The exciting new issue of
New Escapologist has arrived, at last, at my home, where it is now being read by everybody. It is the longest issue yet released, with over one hundred pages, and looks as beautiful as ever. Moreso, even, as the lovely Ms.
Samara Lieber has designed a new-look cover.
It deals exclusively with the subject of Bohemianism: a subject distant from my heart. The self-professed Bohemians that I tend to meet are lumbered with privilege and a stubborn, teenaged contrarianism. Thankfully, none of them made it. Instead, Issue Five features articles from the likes of the lovely Mr.
Dickon Edwards (on bedsits), the lovely Mr.
Neil Scott (on beards), and an interview with the -I've never met him, so I can't say- Mr.
Alain de Botton (on record). One of my typically long-winded essays appears, this time on the topic of Mr. Satie, who, himself, was never long-winded.

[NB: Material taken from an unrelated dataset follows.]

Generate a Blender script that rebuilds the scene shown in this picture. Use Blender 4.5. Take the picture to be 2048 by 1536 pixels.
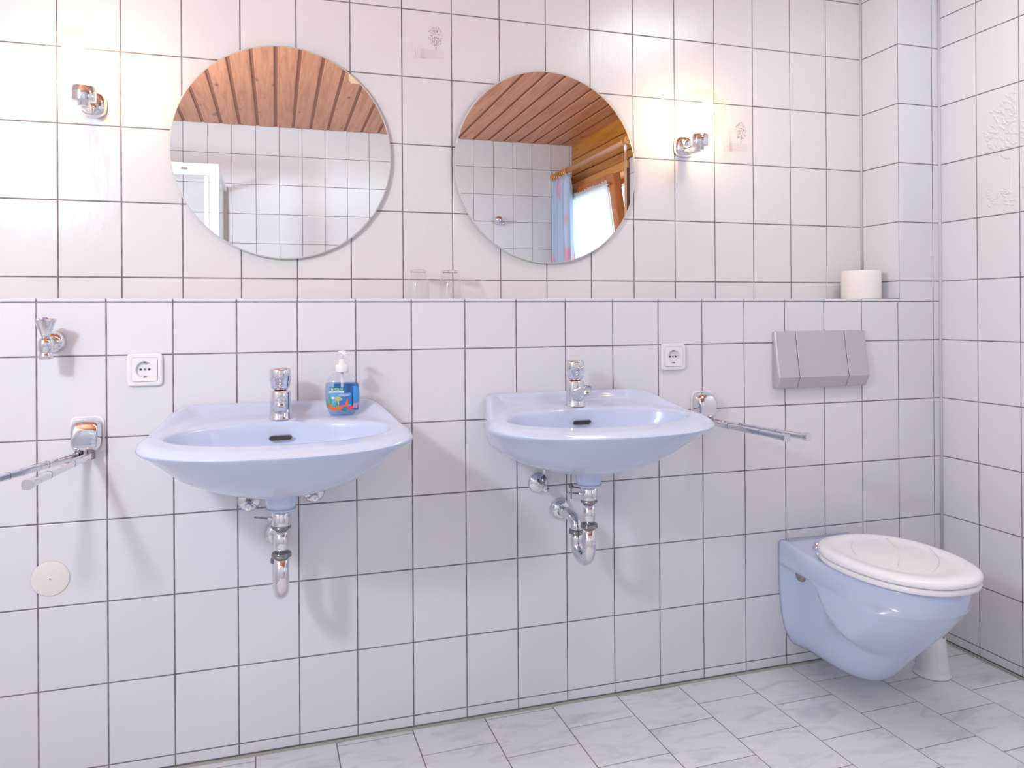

In glorious revelry over this release, I will include, over the next few days, a few pieces that I wrote that did not make the final publication: some short, fragmentary extrapolations of Bohemia's appearances in pop lyrics and on rock records. Why, though, you might ask, would I publish here, articles deemed insufficiently good for proper paper release? Well, they have been sitting at the back of a drawer for several months now and the study is really beginning to stink.